Saturday, December 29, 2012

Smorgasbord

What a fun word....Smorgasbord...(meaning extensive variety) thought it was a fitting word as I've much to say.

My blog went dark during the month of December (very unintentionally) as there was much to do for the holidays.  It's the same old problem. . . juggling "it all" Work, friends, family, going to the gym, worrying about the diet, writing the blog, writing my book and top it off with the holidays, hosting 30-40 people on Christmas Eve, quick clean up and cooking for 10 people on Christmas day.  Sure it would be a piece of cake if I was a super celebrity, I'd have a staff to do it all for me. But It's just me. Though I have to give a huge shout out to my cousin Megan whom I could not pull it off without her. She puts the tree up for me every year and and is a huge help, so Thank you Megan.

Ok, so, how did I do during the holidays with the eating?  Well, not bad but not great. This is ok.  I gave myself permisson to enjoy the holidays and I did, I ate what I wanted and yes, I at a little too much, but I maintained my weight so there is a huge success.  New Years Eve is approaching again, party at my house, we are going to order chinese and play games, I'll have what I feel like but then it's back to it and I'm confident.  It's almost like phase two. 

Phase one was successful, I learned my limits, I learned to make exercise a routine, I learned to say now, now phase two is here, this is it.  I need to lose 40 pounds for sure (though, I got a great compliment at Christmas, a friend of mine said I didn't need to lose anymore. Thanks for that but I want to).  I may want to lose more than the 40 but we will see. 

Normally I bake tons and tons of cookies, pass them out to neighbors, friends etc. But this year I stopped at only 5 kinds.  I mentioned learning my limits.  Well with the added nights at the dance studio for Lauren, my nights at the gym, Matthews new wrestling schedule, I had to accept the fact that I could not do the baking that I've done in the past, nor did I want all the extra stress or cookies in the house.  So I'm sorry to all of those who have gotten used to the box of cookies but it just wasn't feasible this year. 

I learned this holiday season to send food home, anyone who wants a plate take it...get it out of the house.  That cuts back on the amount of bad stuff hanging around

Even though I managed to maintain my weight, eating holiday food and cookies and candy just isn't as enjoyable anymore...it makes me feel fat and bloated and downright crappy.  I almost feel now like I need to detox........drink lots and lots of water, eat lots of fruit, I feel like I need to get all the "bad" stuff out of my system. 

It hit me this morning...there are only a few months to go before I start thinking about having to buy shorts and I got rid of all the shorts this past fall so I need to hit this goal so I can go shopping.

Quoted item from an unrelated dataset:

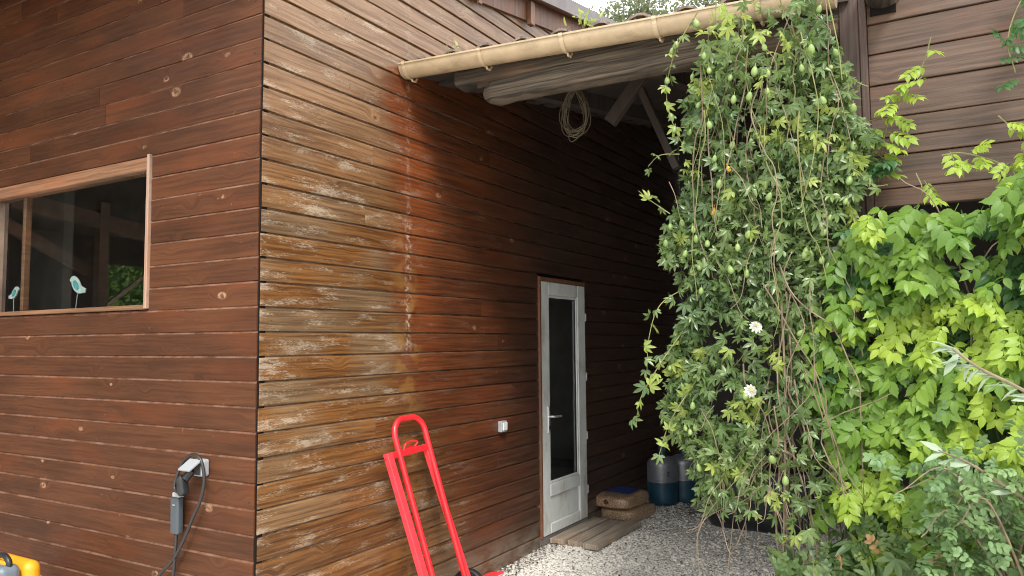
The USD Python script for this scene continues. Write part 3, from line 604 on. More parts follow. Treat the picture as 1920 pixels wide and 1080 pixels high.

January 1st is in a few days, you will start to see many weight loss commercials on TV....here's my advice....don't make a resolution, it doesn't work, just make a lifestyle change, one you can live with. A reasonable and realistic approach is best.  Did I expect to lost almost 60 pounds this year? Nope, did I hope to lose more, of course, but in the end, I will take what I lost and accept that I am a normal person and have set out on this journey living life as a normal person,, one who attends parties, and goes out to eat and is learning every day.  So if this takes me two years, so be it.  I'm in much better shape today than I was one year ago.

Happy New Year to everyone and I look forward to continuing this journey with you by my side.